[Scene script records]
════════════════

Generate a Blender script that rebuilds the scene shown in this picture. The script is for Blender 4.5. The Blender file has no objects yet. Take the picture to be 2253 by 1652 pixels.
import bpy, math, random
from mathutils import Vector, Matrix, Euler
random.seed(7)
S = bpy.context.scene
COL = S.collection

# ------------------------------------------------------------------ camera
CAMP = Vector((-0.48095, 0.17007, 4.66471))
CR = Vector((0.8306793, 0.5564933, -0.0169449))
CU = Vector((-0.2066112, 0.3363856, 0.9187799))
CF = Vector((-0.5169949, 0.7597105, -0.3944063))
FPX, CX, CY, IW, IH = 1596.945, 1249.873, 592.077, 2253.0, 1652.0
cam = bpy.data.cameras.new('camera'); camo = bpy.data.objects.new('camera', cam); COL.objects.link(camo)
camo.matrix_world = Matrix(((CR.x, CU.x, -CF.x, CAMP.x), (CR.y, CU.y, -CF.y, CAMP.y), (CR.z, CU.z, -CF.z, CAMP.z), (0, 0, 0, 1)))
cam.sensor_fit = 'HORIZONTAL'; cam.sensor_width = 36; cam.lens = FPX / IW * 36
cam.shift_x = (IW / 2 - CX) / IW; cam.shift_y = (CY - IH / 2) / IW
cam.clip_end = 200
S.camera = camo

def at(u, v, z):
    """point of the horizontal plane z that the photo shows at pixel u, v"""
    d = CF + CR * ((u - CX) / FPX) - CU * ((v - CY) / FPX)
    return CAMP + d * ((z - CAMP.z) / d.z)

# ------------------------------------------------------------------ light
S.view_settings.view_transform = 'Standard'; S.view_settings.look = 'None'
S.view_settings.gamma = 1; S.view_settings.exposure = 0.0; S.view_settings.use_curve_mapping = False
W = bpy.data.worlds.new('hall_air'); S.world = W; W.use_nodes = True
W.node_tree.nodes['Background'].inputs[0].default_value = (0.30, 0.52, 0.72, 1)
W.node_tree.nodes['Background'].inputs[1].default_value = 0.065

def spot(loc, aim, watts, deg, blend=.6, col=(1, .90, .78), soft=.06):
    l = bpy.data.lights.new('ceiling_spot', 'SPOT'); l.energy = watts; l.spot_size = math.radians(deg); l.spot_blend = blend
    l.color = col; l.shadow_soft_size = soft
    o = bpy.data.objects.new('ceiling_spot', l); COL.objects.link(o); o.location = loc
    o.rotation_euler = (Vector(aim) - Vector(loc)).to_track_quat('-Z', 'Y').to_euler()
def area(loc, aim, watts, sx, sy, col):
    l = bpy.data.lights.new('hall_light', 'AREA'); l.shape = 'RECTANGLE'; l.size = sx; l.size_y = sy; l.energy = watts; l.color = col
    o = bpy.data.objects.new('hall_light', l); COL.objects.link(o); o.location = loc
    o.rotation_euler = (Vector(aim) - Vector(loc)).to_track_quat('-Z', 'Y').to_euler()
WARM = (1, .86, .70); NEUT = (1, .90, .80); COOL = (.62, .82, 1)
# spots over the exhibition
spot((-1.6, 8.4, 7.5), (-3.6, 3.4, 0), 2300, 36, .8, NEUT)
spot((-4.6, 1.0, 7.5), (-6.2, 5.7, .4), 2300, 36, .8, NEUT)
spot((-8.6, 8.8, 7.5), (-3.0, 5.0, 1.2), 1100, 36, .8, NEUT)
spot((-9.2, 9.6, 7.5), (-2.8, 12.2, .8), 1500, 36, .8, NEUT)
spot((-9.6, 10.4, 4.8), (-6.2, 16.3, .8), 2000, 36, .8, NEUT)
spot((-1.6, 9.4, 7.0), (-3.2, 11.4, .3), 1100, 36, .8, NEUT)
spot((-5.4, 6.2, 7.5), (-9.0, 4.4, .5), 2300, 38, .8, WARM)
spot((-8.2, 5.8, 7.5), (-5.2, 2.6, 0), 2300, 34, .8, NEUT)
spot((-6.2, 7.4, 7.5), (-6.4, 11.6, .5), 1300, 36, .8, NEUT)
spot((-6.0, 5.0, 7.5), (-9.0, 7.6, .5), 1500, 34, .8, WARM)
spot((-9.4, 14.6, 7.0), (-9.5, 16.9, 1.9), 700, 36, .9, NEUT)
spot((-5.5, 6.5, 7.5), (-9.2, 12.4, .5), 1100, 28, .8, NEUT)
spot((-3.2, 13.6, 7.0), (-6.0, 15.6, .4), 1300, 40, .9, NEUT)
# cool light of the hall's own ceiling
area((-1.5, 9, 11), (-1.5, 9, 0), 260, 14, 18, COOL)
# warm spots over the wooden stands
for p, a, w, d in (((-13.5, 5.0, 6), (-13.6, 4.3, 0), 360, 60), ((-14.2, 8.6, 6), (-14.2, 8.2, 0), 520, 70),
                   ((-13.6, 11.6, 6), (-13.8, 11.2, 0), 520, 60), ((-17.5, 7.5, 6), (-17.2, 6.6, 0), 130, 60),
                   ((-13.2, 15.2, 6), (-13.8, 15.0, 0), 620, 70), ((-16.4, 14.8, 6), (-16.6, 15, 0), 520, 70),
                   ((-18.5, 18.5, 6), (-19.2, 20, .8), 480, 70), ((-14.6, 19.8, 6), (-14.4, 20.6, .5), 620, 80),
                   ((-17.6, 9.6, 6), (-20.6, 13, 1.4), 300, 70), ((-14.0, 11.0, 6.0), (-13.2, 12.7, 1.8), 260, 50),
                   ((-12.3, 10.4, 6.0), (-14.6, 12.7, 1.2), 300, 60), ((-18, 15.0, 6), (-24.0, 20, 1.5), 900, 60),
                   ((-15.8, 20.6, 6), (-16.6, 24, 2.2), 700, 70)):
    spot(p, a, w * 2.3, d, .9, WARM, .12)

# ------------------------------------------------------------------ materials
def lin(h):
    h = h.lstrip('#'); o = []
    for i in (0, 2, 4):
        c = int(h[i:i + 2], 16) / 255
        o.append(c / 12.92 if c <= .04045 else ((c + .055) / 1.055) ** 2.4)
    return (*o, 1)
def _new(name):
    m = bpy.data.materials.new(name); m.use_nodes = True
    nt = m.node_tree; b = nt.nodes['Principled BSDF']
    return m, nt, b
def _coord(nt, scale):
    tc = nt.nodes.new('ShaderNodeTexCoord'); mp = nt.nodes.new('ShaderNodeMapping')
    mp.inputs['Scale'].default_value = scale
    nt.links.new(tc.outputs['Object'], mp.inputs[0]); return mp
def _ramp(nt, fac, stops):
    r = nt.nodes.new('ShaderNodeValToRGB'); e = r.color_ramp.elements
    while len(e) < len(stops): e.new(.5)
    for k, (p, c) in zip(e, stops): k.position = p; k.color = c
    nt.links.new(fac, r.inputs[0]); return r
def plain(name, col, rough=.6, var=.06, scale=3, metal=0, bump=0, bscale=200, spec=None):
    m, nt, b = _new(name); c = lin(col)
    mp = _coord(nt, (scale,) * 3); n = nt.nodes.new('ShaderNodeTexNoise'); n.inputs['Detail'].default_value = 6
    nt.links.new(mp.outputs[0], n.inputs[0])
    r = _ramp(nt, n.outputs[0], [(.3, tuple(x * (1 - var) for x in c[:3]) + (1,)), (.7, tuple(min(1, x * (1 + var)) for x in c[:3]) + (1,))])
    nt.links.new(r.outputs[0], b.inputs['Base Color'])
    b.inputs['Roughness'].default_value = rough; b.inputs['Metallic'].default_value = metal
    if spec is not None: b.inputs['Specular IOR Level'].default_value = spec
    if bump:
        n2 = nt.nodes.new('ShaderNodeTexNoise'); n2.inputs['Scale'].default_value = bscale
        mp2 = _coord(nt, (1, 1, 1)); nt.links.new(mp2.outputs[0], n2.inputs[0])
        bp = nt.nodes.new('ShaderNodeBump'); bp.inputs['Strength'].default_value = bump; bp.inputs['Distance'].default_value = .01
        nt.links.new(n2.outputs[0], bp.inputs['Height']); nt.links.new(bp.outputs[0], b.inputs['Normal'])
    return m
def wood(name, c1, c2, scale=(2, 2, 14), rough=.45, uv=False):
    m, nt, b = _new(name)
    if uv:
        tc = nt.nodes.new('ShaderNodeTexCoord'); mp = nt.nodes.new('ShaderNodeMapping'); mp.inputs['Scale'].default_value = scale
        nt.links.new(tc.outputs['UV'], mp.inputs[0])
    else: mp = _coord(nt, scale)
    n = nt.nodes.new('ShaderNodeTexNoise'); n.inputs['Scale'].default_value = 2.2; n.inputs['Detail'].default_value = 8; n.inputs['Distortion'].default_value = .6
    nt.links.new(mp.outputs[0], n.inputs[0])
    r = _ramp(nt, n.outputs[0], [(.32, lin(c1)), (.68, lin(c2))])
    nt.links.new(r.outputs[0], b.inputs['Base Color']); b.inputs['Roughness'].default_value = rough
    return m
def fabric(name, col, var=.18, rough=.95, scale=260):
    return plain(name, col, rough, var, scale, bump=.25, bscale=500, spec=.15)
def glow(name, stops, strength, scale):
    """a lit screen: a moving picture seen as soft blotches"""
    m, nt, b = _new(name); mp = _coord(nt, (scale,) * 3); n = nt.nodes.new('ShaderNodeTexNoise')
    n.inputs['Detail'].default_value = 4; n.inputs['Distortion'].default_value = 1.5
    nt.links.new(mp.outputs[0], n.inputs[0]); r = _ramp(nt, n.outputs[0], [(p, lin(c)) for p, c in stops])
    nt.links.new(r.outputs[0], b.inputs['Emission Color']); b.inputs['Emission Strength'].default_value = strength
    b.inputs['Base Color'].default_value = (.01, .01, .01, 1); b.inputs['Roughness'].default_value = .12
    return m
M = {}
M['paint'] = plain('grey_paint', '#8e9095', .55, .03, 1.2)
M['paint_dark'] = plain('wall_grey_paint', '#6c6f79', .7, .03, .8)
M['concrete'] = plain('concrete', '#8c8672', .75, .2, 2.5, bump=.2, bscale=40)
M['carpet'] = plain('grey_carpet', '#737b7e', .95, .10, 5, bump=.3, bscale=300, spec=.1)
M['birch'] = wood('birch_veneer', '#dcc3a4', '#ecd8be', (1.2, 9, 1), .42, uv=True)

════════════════

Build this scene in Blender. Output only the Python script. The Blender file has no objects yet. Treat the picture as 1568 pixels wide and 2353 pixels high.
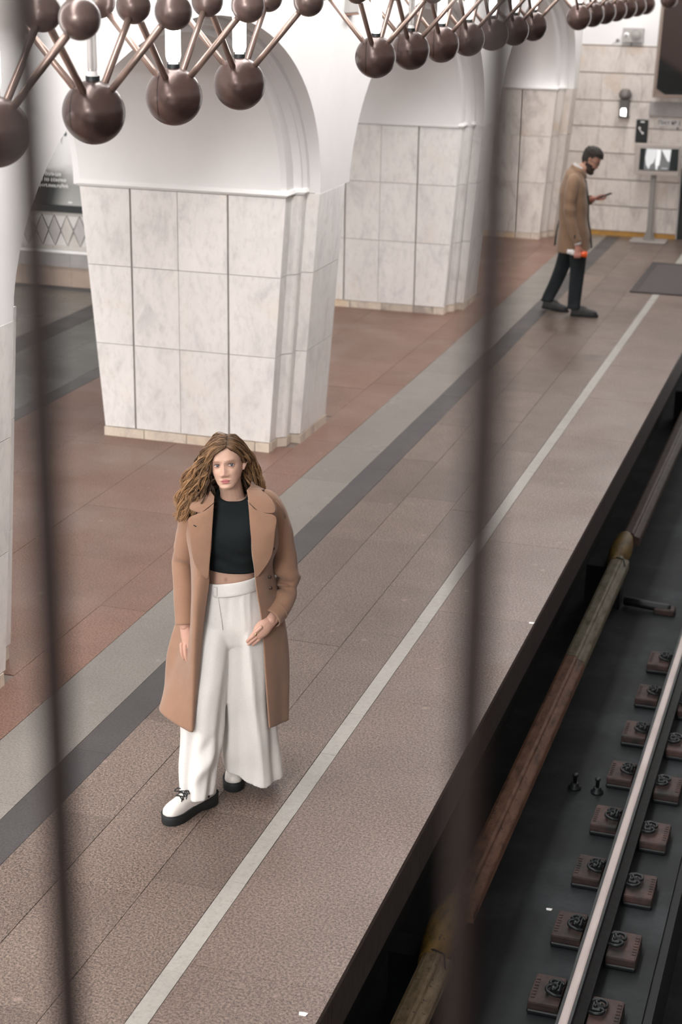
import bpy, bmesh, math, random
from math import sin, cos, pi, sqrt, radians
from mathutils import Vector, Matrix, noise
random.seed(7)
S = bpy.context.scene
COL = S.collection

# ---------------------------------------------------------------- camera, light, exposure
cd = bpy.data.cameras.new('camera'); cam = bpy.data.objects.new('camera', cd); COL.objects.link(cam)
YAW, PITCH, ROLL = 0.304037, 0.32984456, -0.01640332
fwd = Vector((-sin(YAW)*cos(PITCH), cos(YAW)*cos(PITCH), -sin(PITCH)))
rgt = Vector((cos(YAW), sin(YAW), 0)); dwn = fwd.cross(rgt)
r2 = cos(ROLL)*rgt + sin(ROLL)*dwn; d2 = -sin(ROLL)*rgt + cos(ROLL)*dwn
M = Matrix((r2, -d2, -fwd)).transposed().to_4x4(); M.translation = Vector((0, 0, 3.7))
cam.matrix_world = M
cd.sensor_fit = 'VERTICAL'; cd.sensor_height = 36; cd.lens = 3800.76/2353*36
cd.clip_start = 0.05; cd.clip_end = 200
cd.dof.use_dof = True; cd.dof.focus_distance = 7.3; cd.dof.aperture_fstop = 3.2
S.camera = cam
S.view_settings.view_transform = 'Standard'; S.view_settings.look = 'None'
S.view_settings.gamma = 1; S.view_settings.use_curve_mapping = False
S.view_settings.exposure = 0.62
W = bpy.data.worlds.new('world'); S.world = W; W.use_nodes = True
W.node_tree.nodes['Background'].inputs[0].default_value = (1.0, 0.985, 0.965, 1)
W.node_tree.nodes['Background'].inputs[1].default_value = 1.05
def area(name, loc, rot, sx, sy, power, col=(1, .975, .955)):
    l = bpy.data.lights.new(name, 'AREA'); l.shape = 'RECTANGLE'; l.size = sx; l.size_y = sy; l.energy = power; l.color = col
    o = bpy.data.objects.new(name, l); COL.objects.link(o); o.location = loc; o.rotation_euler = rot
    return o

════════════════

Written instruction
Extract exactly and only the lines above from the line containing "Generate a Blender" through the line containing "return CAMP + d * ((z - CAMP.z) / d.z)", both end lines included.

Exercise response
Generate a Blender script that rebuilds the scene shown in this picture. The script is for Blender 4.5. The Blender file has no objects yet. Take the picture to be 2253 by 1652 pixels.
import bpy, math, random
from mathutils import Vector, Matrix, Euler
random.seed(7)
S = bpy.context.scene
COL = S.collection

# ------------------------------------------------------------------ camera
CAMP = Vector((-0.48095, 0.17007, 4.66471))
CR = Vector((0.8306793, 0.5564933, -0.0169449))
CU = Vector((-0.2066112, 0.3363856, 0.9187799))
CF = Vector((-0.5169949, 0.7597105, -0.3944063))
FPX, CX, CY, IW, IH = 1596.945, 1249.873, 592.077, 2253.0, 1652.0
cam = bpy.data.cameras.new('camera'); camo = bpy.data.objects.new('camera', cam); COL.objects.link(camo)
camo.matrix_world = Matrix(((CR.x, CU.x, -CF.x, CAMP.x), (CR.y, CU.y, -CF.y, CAMP.y), (CR.z, CU.z, -CF.z, CAMP.z), (0, 0, 0, 1)))
cam.sensor_fit = 'HORIZONTAL'; cam.sensor_width = 36; cam.lens = FPX / IW * 36
cam.shift_x = (IW / 2 - CX) / IW; cam.shift_y = (CY - IH / 2) / IW
cam.clip_end = 200
S.camera = camo

def at(u, v, z):
    """point of the horizontal plane z that the photo shows at pixel u, v"""
    d = CF + CR * ((u - CX) / FPX) - CU * ((v - CY) / FPX)
    return CAMP + d * ((z - CAMP.z) / d.z)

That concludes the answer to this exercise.